Which brings me to topic of ‘petitions’. True. Nigerians like to send ‘petitions’ to their representatives, mostly about how they were unlawfully dismissed from this or that place. Let me ask; my sister, why not go to court? This is, in itself, a telling commentary on our Judiciary; that some prefer the Legislature, an institution that can only call the parties involved and beg them to settle. But did you know? They spend money to do this. Yes. These amateur NASS-brokered arbitration sessions are part of what those billions are spent on, while we ignore the Public Complaints Commission, sitting quietly on Aguiyi Ironsi Road.

But, without doubt, the inefficiency is most unendurably annoying when it comes to the screening of Ministers. The whole system, it seems, is set up to crawl. First, they agree to interview candidates for jobs that are unknown. So, they ‘ehm’ and ‘ahm’, scratch their heads, look out the window, and ask questions of general interest. Did you know that that is how the British thought we should all be trained? As general interest, all-purpose administrators? But, take note, specialization is one of the reasons for the advances we see around us.

Second, they make themselves, all 109 of them, sit down and spend a whole working day (sometimes, two, sometimes, three) interviewing all the nominees, one after the other, so that the ones that come later in the day possibly benefit from our understandable mental fatigue. But did you know that the Senate has Committees? And that it could distribute the nominees amongst its Committees, so that one Committee can – as it should be – spend a whole day grilling one nominee? And so we could have all nominees screened in one working day, without any nominee having to wait for hours for 10 other nominees to be screened first? Oh, but of course, how would they know which Committee to assign which candidate to when there are no portfolios?

But this is NOT the worst – the most annoying, yes, but definitely NOT the worst. THE worst, my brother, is the typical budget session. You will not witness this in plenary.
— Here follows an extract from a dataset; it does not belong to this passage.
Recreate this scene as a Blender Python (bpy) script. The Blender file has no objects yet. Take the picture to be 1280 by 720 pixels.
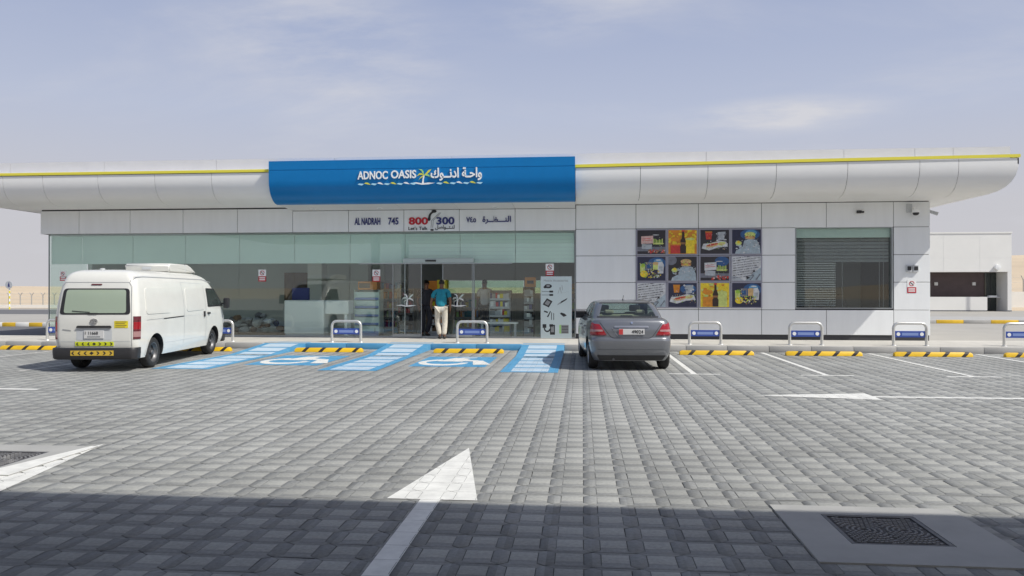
import bpy, bmesh, math, random
import numpy as np
from mathutils import Vector, Matrix, noise as mnoise

random.seed(7)
rng = np.random.default_rng(7)
R = math.radians
SC = bpy.context.scene
COL = SC.collection

# ------------------------------------------------------------------ camera
cam = bpy.data.cameras.new("camera")
cam.sensor_width = 36.0
cam.lens = 36.0 * 950.0 / 1280.0
cam.clip_start = 0.05
cam.clip_end = 6000.0
camo = bpy.data.objects.new("camera", cam)
camo.location = (0.0, 0.0, 1.55)
camo.rotation_euler = (R(90.18), 0.0, math.atan(88 / 950.0))
COL.objects.link(camo)
SC.camera = camo

# ------------------------------------------------------------------ light
SUN = Vector((0.85, -0.36, 1.0)).normalized()          # towards the sun
sun = bpy.data.lights.new("sun", 'SUN')
sun.energy = 3.7
sun.angle = R(0.55)
sun.color = (1.0, 0.965, 0.885)
suno = bpy.data.objects.new("sun", sun)
suno.rotation_euler = SUN.to_track_quat('Z', 'Y').to_euler()
suno.location = (30, -12, 40)
COL.objects.link(suno)

world = bpy.data.worlds.new("World")
SC.world = world
world.use_nodes = True
wn, wl = world.node_tree.nodes, world.node_tree.links
sky = wn.new('ShaderNodeTexSky')
sky.sky_type = 'NISHITA'
sky.sun_disc = False
sky.sun_elevation = math.asin(SUN.z)
sky.sun_rotation = math.atan2(SUN.x, SUN.y)
sky.altitude = 60
sky.air_density = 1.0
sky.dust_density = 3.0
sky.ozone_density = 1.6
wtc = wn.new('ShaderNodeTexCoord')
wsep = wn.new('ShaderNodeSeparateXYZ')
wl.new(wtc.outputs['Generated'], wsep.inputs[0])
# desert haze: pale lilac air that thins with height above the horizon
wr = wn.new('ShaderNodeMapRange')
wr.interpolation_type = 'SMOOTHSTEP'
wr.inputs[1].default_value = 0.30
wr.inputs[2].default_value = 0.9
wr.inputs[3].default_value = 1.0
wr.inputs[4].default_value = 0.12
wl.new(wsep.outputs['Z'], wr.inputs[0])
hz = wn.new('ShaderNodeValToRGB')
hz.color_ramp.elements[0].position = 0.0
hz.color_ramp.elements[0].color = (0.52, 0.512, 0.535, 1)
hz.color_ramp.elements[1].position = 0.40
hz.color_ramp.elements[1].color = (0.285, 0.345, 0.52, 1)
for p_, c_ in ((0.10, (0.50, 0.50, 0.538, 1)), (0.22, (0.42, 0.465, 0.59, 1))):
    e_ = hz.color_ramp.elements.new(p_); e_.color = c_
wl.new(wsep.outputs['Z'], hz.inputs[0])
hs = wn.new('ShaderNodeVectorMath')
hs.operation = 'SCALE'
hs.inputs[3].default_value = 10.0
wl.new(hz.outputs[0], hs.inputs[0])
mx = wn.new('ShaderNodeMix')
mx.data_type = 'RGBA'
wl.new(wr.outputs[0], mx.inputs[0])
wl.new(sky.outputs[0], mx.inputs[6])
wl.new(hs.outputs[0], mx.inputs[7])
# thin high cloud, laid out on a plane above the viewer
wadd = wn.new('ShaderNodeMath'); wadd.operation = 'ADD'; wadd.inputs[1].default_value = 0.16
wl.new(wsep.outputs['Z'], wadd.inputs[0])
wdiv = wn.new('ShaderNodeVectorMath'); wdiv.operation = 'DIVIDE'
wcomb = wn.new('ShaderNodeCombineXYZ')
for k in range(3):
    wl.new(wadd.outputs[0], wcomb.inputs[k])
wl.new(wtc.outputs['Generated'], wdiv.inputs[0])
wl.new(wcomb.outputs[0], wdiv.inputs[1])
wmap = wn.new('ShaderNodeMapping')
wmap.inputs['Location'].default_value = (3.2, 1.4, 0)
wmap.inputs['Rotation'].default_value = (0, 0, R(12))
wmap.inputs['Scale'].default_value = (0.75, 1.35, 1)
wl.new(wdiv.outputs[0], wmap.inputs[0])
cn = wn.new('ShaderNodeTexNoise')
cn.inputs['Scale'].default_value = 1.25
cn.inputs['Detail'].default_value = 9
cn.inputs['Roughness'].default_value = 0.6
cn.inputs['Distortion'].default_value = 0.35
wl.new(wmap.outputs[0], cn.inputs['Vector'])
cr = wn.new('ShaderNodeMapRange')
cr.interpolation_type = 'SMOOTHSTEP'
cr.inputs[1].default_value = 0.47
cr.inputs[2].default_value = 0.80
cr.inputs[3].default_value = 0.0
cr.inputs[4].default_value = 0.42
wl.new(cn.outputs[0], cr.inputs[0])
# one brighter wisp and a broad veil
def patch_of_cloud(cx, cy, cz, rot, sx, sy, gain):
    mp = wn.new('ShaderNodeMapping'); mp.vector_type = 'TEXTURE'
    mp.inputs['Location'].default_value = (cx, cy, cz)
    mp.inputs['Rotation'].default_value = (0, rot, 0)
    mp.inputs['Scale'].default_value = (sx, 2.0, sy)
    wl.new(wtc.outputs['Generated'], mp.inputs[0])
    ln = wn.new('ShaderNodeVectorMath'); ln.operation = 'LENGTH'
    wl.new(mp.outputs[0], ln.inputs[0])
    fo = wn.new('ShaderNodeMapRange'); fo.interpolation_type = 'SMOOTHSTEP'
    fo.inputs[1].default_value = 0.15; fo.inputs[2].default_value = 1.0
    fo.inputs[3].default_value = gain; fo.inputs[4].default_value = 0.0
    wl.new(ln.outputs['Value'], fo.inputs[0])
    tn = wn.new('ShaderNodeTexNoise'); tn.inputs['Scale'].default_value = 2.6; tn.inputs['Detail'].default_value = 8; tn.inputs['Roughness'].default_value = 0.62
    wl.new(wmap.outputs[0], tn.inputs['Vector'])
    tr = wn.new('ShaderNodeMapRange'); tr.inputs[1].default_value = 0.36; tr.inputs[2].default_value = 0.66
    wl.new(tn.outputs[0], tr.inputs[0])
    mu = wn.new('ShaderNodeMath'); mu.operation = 'MULTIPLY'
    wl.new(fo.outputs[0], mu.inputs[0]); wl.new(tr.outputs[0], mu.inputs[1])
    return mu
csum = cr
for args in ((0.235, 0.95, 0.212, 0.0, 0.16, 0.030, 1.3), (-0.30, 0.90, 0.30, 0.25, 0.22, 0.13, 0.75), (0.0, 0.93, 0.345, -0.1, 0.20, 0.05, 0.6), (0.60, 0.78, 0.20, 0.0, 0.07, 0.02, 1.0)):
    pc = patch_of_cloud(*args)
    ad = wn.new('ShaderNodeMath'); ad.operation = 'ADD'; ad.use_clamp = True
    wl.new(csum.outputs[0], ad.inputs[0]); wl.new(pc.outputs[0], ad.inputs[1])
    csum = ad
mx2 = wn.new('ShaderNodeMix')
mx2.data_type = 'RGBA'
mx2.inputs[7].default_value = (5.7, 5.75, 6.2, 1)
wl.new(csum.outputs[0], mx2.inputs[0])
wl.new(mx.outputs[2], mx2.inputs[6])
bg = wn['Background']
bg.inputs[1].default_value = 0.1
wl.new(mx2.outputs[2], bg.inputs[0])

SC.view_settings.view_transform = 'Standard'
SC.view_settings.look = 'None'
SC.view_settings.exposure = 0.18
SC.view_settings.gamma = 1.0
SC.view_settings.use_curve_mapping = False

# ------------------------------------------------------------------ materials
def mat(name, col, rough=0.6, metal=0.0, spec=0.5, var=0.0, vscale=3.0, bump=0.0, bscale=60.0, coat=0.0,
        streak=None, dist=0.01, col2=None, emit=None):
    m = bpy.data.materials.new(name)
    m.use_nodes = True
    n, l = m.node_tree.nodes, m.node_tree.links
    b = n['Principled BSDF']
    b.inputs['Base Color'].default_value = (*col, 1)
    b.inputs['Roughness'].default_value = rough
    b.inputs['Metallic'].default_value = metal
    b.inputs['Specular IOR Level'].default_value = spec
    if coat:
        b.inputs['Coat Weight'].default_value = coat
        b.inputs['Coat Roughness'].default_value = 0.06
    g = n.new('ShaderNodeNewGeometry')
    if var or col2:
        t = n.new('ShaderNodeTexNoise')
        t.inputs['Scale'].default_value = vscale
        t.inputs['Detail'].default_value = 6
        t.inputs['Roughness'].default_value = 0.62
        if streak:
            mp = n.new('ShaderNodeMapping')
            mp.inputs['Scale'].default_value = streak
            l.new(g.outputs['Position'], mp.inputs[0])
            l.new(mp.outputs[0], t.inputs['Vector'])
        else:
            l.new(g.outputs['Position'], t.inputs['Vector'])
        r = n.new('ShaderNodeMapRange')
        r.inputs[1].default_value = 0.3
        r.inputs[2].default_value = 0.7
        l.new(t.outputs[0], r.inputs[0])
        x = n.new('ShaderNodeMix'); x.data_type = 'RGBA'
        a2 = col2 or tuple(c * (1 + var) for c in col)
        a1 = col if col2 else tuple(c * (1 - var) for c in col)
        x.inputs[6].default_value = (*a1, 1)
        x.inputs[7].default_value = (*a2, 1)
        l.new(r.outputs[0], x.inputs[0])
        l.new(x.outputs[2], b.inputs['Base Color'])
    if bump:
        t2 = n.new('ShaderNodeTexNoise')
        t2.inputs['Scale'].default_value = bscale
        t2.inputs['Detail'].default_value = 4
        l.new(g.outputs['Position'], t2.inputs['Vector'])
        bp = n.new('ShaderNodeBump')
        bp.inputs['Strength'].default_value = bump
        bp.inputs['Distance'].default_value = dist
        l.new(t2.outputs[0], bp.inputs['Height'])
        l.new(bp.outputs[0], b.inputs['Normal'])
    if emit:
        b.inputs['Emission Color'].default_value = (*emit[:3], 1)
        b.inputs['Emission Strength'].default_value = emit[3]
    return m

def paver_mat(name, col, var=0.16):
    """concrete whose tone changes from block to block, with dust patches and tyre grime of its own shape"""
    m = mat(name, col, 0.82, spec=0.35, bump=0.35, bscale=170, dist=0.003)
    n, l = m.node_tree.nodes, m.node_tree.links
    b = n['Principled BSDF']
    g = n.new('ShaderNodeNewGeometry')
    d = n.new('ShaderNodeVectorMath'); d.operation = 'DIVIDE'
    d.inputs[1].default_value = (0.265, 0.25, 10)
    off = n.new('ShaderNodeVectorMath'); off.operation = 'ADD'
    off.inputs[1].default_value = (GX0_OFF, -0.035, 0)
    l.new(g.outputs['Position'], off.inputs[0])
    l.new(off.outputs[0], d.inputs[0])
    f = n.new('ShaderNodeVectorMath'); f.operation = 'FLOOR'
    l.new(d.outputs[0], f.inputs[0])
    w = n.new('ShaderNodeTexWhiteNoise'); w.noise_dimensions = '2D'
    l.new(f.outputs[0], w.inputs['Vector'])
    r = n.new('ShaderNodeMapRange')
    r.inputs[3].default_value = 1 - var
    r.inputs[4].default_value = 1 + var
    l.new(w.outputs[0], r.inputs[0])
    t = n.new('ShaderNodeTexNoise')
    t.inputs['Scale'].default_value = 0.33
    t.inputs['Detail'].default_value = 7
    t.inputs['Roughness'].default_value = 0.65
    l.new(g.outputs['Position'], t.inputs['Vector'])
    r2 = n.new('ShaderNodeMapRange')
    r2.inputs[1].default_value = 0.3; r2.inputs[2].default_value = 0.7
    r2.inputs[3].default_value = 0.80; r2.inputs[4].default_value = 1.16
    l.new(t.outputs[0], r2.inputs[0])
    t3 = n.new('ShaderNodeTexNoise')
    t3.inputs['Scale'].default_value = 38
    t3.inputs['Detail'].default_value = 3
    l.new(g.outputs['Position'], t3.inputs['Vector'])
    r3 = n.new('ShaderNodeMapRange')
    r3.inputs[1].default_value = 0.3; r3.inputs[2].default_value = 0.7
    r3.inputs[3].default_value = 0.88; r3.inputs[4].default_value = 1.1
    l.new(t3.outputs[0], r3.inputs[0])
    t4 = n.new('ShaderNodeTexNoise')                 # scattered drips and smudges
    t4.inputs['Scale'].default_value = 1.7
    t4.inputs['Detail'].default_value = 5
    t4.inputs['Roughness'].default_value = 0.7
    l.new(g.outputs['Position'], t4.inputs['Vector'])
    r4 = n.new('ShaderNodeMapRange')
    r4.inputs[1].default_value = 0.66; r4.inputs[2].default_value = 0.76
    r4.inputs[3].default_value = 1.0; r4.inputs[4].default_value = 0.66
    l.new(t4.outputs[0], r4.inputs[0])
    a0 = n.new('ShaderNodeMath'); a0.operation = 'MULTIPLY'
    l.new(r.outputs[0], a0.inputs[0]); l.new(r4.outputs[0], a0.inputs[1])
    a = n.new('ShaderNodeMath'); a.operation = 'MULTIPLY'
    l.new(a0.outputs[0], a.inputs[0]); l.new(r2.outputs[0], a.inputs[1])
    a2 = n.new('ShaderNodeMath'); a2.operation = 'MULTIPLY'
    l.new(a.outputs[0], a2.inputs[0]); l.new(r3.outputs[0], a2.inputs[1])
    s = n.new('ShaderNodeVectorMath'); s.operation = 'SCALE'
    s.inputs[0].default_value = col
    l.new(a2.outputs[0], s.inputs[3])
    l.new(s.outputs[0], b.inputs['Base Color'])
    return m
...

This is the one that happens outside; on the road, at oversight visits, in smaller committee rooms where the National Assembly is supposed to exercise the most powerful power existing in our Constitution against the mis-use of public funds – i.e it’s oversight function – and for many, many reasons fails to do so.

Sometimes, it is a choice, like that made by a legislator who asked for one million naira in exchange for allowing a project to be executed peacefully in his constituency. These things happen. But, listen, it is quite rare for someone to become a thief only after being elected into the Legislature. More often than naught they were elected by people who knew exactly who they were electing when they elected them into the Legislature. Yes.

But sometimes – and this happens a lot more than it should in a country gifted with such intelligence – it is a question of an appalling lack of capacity. You see, all you need to get into the Legislature, in terms of an education, is WAEC. Very populist provision. But it can have its limitations, particularly when you are faced with a 300-page budget, and the need to ask really intelligent questions on it. But, then again, one’s ability to comprehend complex socio-economic debates on the future of a modern nation, and what place that nation should be aiming to occupy in an evolving world, is one that could NOT have been unknown before elections, yes?

So, yes, no doubt, the Senate is inefficient. I think so. But, then again, we elect it that way.